Pope Saint John Paul and the Presentation

(In 1997 Pope Saint John Paul II declared this ancient feast of the Presentation – also known as Candlemas – as the World Day for Consecrated Life, with the Christ-child ‘offered’ to God the Father. Whatever our own path in life, may we too give ourselves completely to God, through Our Lady, Saint Joseph and all the saints. Here is the homily of the great Pontiff on that solemn occasion a quarter of a century ago)



Sunday, 2 February 1997

  1. Lumen ad revelationem gentium: a light for revelation to the Gentiles (cf. Lk 2:32).

Forty days after his birth, Jesus was taken by Mary and Joseph to the temple to be presented to the Lord (cf. Lk 2:22), according to what the law of Moses prescribes: “Every first-born male shall be consecrated to the Lord” (Lk 2:23); and to offer in sacrifice “a pair of turtle doves or two young pigeons, in accord with the dictate in the law of the Lord” (Lk 2:24).

In recalling these events, the liturgy intentionally and precisely follows the sequence of Gospel events: the completion of the 40 days following Christ’s birth. It does the same, later, with regard to the period between the Resurrection and the Ascension into heaven.

Three basic elements can be seen in the Gospel event celebrated today: the mystery of the coming, the reality of the meeting and the proclamation of the prophecy.

  1. First of all, themystery of the coming. The biblical readings we have heard stressthe extraordinary nature of God’s coming: the prophet Malachi announces it in a transport of joy, the responsorial psalm sings it and Luke’s Gospel text describes it. We need only listen, for example, to the responsorial psalm: “Lift up, O gates, your lintels … that the king of glory may come in! Who is this king of glory? The Lord, strong and mighty, the Lord, mighty in battle…. The Lord of hosts, he is the king of glory” (Ps 23 [24]:7-8;10).

He who had been awaited for centuries enters the temple of Jerusalem, he who fulfils the promise of the Old Covenant: the Messiah foretold. The psalmist calls him “the king of glory”. Only later will it become clear that his kingdom is not of this world (cf. Jn 18:36) and that those who belong to this world are not preparing a royal crown for him, but a crown of thorns.

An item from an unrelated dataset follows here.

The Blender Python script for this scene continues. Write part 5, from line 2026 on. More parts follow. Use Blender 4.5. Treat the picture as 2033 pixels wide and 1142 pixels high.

However, the liturgy looks beyond. In that 40-day-old infant it sees the “light” destined to illumine the nations, and presents him as the “glory” of the people of Israel (cf. Lk 2:32). It is he who must conquer death, as the Letter to the Hebrews proclaims, explaining the mystery of the Incarnation and Redemption: “Since therefore the children share in flesh and blood, he himself likewise partook of the same nature” (Heb 2:14), having taken on human nature.

After describing the mystery of the Incarnation, the author of the Letter to the Hebrews presents the mystery of Redemption: “Therefore he had to be made like his brethren in every respect, so that he might become a merciful and faithful high priest in the service of God, to make expiation for the sins of the people. For because he himself has suffered and been tempted, he is able to help those who are tempted” (ibid., 2:17-18). This is a deep and moving presentation of the mystery of Christ. The passage from the Letter to the Hebrews helps us to understand better why this coming to Jerusalem of Mary’s newborn Son should be a decisive event in the history of salvation. Since it had been built, the temple was awaiting in a most exceptional way the One who had been promised. Thus his coming has a priestly meaning: “Ecce sacerdos magnus”; behold, the true and eternal High Priest enters the temple.